Ever since I built a PC to connect to the living room TV, I have been looking for a simple way to use it for traditional home entertainment. Although I can stream MP3s, videos and photos across our home network to this PC, it’s just a little bit too complicated for the rest of my family to use. Whilst reading the Tivo forum recently, I found a reference to an open source project called Mediaportal.
Mediaport is a port of XBMC to the Windows desktop platform. It runs on Windows 2000 and XP and enables you to play music, view pictures, play videos and DVDs, control a realtime TV capture card and check your local weather forecast all from a really simple to use interface. The interface is so simple it can be controlled from a remote control.
It is very early days for this project; software updates appear to be released almost daily, but the system is remarkably stable and provides most of the functionality I need plus a few things I hadn’t really considered before. Being open source and hosted on Sourceforce anyone can download and recompile the source code. It is apparently written in C# and .Net.

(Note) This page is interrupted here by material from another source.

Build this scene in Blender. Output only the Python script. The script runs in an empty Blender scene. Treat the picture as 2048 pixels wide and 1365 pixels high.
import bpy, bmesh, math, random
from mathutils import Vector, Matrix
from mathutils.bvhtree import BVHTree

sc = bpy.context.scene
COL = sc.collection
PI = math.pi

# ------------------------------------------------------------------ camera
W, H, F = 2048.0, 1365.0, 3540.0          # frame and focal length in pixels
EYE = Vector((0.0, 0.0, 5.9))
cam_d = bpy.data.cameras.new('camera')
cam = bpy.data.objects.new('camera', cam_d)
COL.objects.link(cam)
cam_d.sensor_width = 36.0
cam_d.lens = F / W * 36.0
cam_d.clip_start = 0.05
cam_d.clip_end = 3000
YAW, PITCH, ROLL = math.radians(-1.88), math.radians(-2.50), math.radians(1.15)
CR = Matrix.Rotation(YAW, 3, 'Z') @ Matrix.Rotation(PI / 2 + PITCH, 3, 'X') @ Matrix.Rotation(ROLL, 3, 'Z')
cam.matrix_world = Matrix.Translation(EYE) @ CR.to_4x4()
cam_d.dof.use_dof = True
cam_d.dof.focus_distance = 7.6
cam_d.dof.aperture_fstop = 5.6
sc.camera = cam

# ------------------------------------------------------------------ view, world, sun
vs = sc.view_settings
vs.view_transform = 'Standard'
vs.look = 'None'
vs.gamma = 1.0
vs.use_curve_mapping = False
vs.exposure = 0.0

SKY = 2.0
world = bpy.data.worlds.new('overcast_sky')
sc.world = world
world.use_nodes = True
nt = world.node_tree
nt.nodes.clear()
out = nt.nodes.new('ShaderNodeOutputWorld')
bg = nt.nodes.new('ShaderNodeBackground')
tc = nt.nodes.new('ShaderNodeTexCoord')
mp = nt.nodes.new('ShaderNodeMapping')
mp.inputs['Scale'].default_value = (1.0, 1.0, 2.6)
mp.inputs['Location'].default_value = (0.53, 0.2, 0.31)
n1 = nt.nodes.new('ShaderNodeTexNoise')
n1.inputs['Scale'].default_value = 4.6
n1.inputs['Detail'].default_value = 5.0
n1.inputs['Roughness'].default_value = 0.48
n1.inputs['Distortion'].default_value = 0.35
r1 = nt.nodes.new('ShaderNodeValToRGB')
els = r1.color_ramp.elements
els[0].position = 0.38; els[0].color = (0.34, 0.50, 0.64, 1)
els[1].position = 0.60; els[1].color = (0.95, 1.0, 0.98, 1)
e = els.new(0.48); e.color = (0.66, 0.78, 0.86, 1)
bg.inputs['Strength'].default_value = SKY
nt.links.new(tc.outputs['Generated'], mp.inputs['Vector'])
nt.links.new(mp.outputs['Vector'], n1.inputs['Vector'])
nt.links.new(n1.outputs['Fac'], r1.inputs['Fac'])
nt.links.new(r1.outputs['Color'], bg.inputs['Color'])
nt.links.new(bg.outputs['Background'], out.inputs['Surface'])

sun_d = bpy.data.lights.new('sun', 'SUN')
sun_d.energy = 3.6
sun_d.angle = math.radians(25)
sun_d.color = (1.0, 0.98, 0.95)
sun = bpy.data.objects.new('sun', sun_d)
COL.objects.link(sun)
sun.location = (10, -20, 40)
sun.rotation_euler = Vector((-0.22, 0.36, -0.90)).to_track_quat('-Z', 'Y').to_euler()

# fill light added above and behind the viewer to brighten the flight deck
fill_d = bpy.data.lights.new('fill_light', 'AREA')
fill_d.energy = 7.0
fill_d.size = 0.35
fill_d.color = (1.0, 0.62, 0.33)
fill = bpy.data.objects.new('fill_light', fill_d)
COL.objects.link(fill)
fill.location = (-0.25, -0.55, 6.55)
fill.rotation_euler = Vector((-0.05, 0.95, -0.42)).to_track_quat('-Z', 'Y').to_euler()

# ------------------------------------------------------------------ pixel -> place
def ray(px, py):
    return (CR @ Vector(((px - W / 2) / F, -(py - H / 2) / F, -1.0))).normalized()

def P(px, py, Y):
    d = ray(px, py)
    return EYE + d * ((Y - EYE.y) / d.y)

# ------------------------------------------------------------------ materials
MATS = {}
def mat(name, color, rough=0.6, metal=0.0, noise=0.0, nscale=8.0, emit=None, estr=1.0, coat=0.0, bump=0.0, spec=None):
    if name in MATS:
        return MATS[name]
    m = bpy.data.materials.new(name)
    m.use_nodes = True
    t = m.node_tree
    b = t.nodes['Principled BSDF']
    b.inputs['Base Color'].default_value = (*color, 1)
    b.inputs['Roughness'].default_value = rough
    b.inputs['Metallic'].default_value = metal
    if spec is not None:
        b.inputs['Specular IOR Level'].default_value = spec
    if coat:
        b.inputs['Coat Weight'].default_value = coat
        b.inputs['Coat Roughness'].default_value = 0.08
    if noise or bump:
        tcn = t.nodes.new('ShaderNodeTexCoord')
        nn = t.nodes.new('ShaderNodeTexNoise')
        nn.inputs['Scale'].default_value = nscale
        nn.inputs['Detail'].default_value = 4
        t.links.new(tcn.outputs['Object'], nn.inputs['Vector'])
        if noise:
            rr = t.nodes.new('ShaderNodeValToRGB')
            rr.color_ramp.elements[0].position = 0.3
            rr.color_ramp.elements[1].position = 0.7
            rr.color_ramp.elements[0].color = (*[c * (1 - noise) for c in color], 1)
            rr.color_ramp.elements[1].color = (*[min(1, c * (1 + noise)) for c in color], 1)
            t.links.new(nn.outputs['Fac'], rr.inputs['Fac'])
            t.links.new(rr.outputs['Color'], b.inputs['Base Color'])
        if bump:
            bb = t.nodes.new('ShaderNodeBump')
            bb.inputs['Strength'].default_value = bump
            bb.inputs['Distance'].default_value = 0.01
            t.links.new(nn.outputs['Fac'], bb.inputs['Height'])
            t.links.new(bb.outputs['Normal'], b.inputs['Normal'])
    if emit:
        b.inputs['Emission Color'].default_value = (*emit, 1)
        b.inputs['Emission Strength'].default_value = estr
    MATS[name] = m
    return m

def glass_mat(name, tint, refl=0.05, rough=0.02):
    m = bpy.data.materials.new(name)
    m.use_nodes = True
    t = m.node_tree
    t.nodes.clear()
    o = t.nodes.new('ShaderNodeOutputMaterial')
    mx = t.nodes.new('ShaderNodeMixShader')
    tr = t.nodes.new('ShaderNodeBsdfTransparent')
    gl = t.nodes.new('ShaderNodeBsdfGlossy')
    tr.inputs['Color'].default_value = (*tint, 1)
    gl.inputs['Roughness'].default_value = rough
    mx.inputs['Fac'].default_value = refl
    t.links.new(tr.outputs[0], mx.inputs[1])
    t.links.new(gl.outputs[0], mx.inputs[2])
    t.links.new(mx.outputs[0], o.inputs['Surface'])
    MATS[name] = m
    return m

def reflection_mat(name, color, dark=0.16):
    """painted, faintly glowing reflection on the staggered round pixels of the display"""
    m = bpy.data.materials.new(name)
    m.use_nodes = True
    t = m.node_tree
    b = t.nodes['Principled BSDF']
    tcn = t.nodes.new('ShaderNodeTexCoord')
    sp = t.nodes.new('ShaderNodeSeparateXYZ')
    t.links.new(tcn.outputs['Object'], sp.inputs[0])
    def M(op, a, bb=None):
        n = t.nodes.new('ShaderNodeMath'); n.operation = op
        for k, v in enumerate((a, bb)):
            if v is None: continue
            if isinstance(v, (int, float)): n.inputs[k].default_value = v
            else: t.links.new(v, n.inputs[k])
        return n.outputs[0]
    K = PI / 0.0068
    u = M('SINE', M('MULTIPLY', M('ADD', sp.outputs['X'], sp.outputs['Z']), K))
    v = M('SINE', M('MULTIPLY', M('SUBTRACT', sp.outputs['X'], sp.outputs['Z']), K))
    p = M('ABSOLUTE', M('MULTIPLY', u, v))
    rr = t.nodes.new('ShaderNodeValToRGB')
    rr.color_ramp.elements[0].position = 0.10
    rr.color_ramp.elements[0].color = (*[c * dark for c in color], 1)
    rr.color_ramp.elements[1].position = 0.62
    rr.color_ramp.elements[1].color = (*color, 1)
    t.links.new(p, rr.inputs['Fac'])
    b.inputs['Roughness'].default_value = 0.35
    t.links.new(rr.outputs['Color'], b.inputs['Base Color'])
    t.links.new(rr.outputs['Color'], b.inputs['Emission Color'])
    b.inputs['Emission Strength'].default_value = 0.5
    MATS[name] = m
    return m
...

Features and functions : 8
The essential things for me were music (MP3s), images (jpg) and videos (mpg, divx, xvid). The built-in player in Mediaportal is Windows Media Player 9, which thanks to downloadable codecs can be set up to play practically any format you like. If I had a TV capture card I could watch TV in real time through Mediaportal with the benefit of a full electronic program guide and Tivo-like PVR functions. The TV and PVR feature is a bonus and I’m now seriously considering buying a capture card to take advantage of this feature (watch this space!). The weather feature is a bit of a gimmick but it’s very nicely presented and I can imagine it’s something my wife would use all time. The only things it doesn’t do which are things that I do use that PC for are email and web browsing. But to be honest the they wouldn’t make much sense in Mediaportal’s simplified UI and I’m happy to fire up Explorer or Mozilla Thunderbird directly from Windows when I want these applications. Overall, the features that are in Mediaportal today cover all the basics that I need very well. Some more advanced features I’d really like (being able to play my whole music collection on random shuffle) are missing, however I think this is simply because the project is in it’s early stages. If the project carries on like this I fully expect it will score a 10 in 6 months time !
Ease of use : 9
Installation was relatively straight forward once I had downloaded and installed DirectX 9 and the .Net Framework from Microsoft’s web site. Once running it was very simple to configure Mediaportal to pull files across the network from my main PC upstairs. Operation is very simple, with very clear menus and nice big buttons. I’m sure my wife could work it. At the moment I’m still using it with my wireless querty keyboard with built-in mouse, I am definitely going to work on having it controllable by a regular remote control then I’m sure even my Mother could use it !
Looks and style : 9
Although you can download and additional skins, the default Mediaportal skin is perfectly adequate and will do me fine. The colours and graphics are easy on the eye and the buttons and controls easy to operate.
Build quality : 9
Considering this is a very new project it is remarkably stable. The only time I managed to crash it was when I tried to run it using an unprivileged Windows XP user account.
Value for money : 10
So far it’s free – you can’t get better value for money than that !
Day-to-day impact : 9
When ever I use my PC-under-the-TV, this is the interface I use.
Overall Rating : 90%
This project has me so excited I am seriously considering learning C# and offering to help with the project!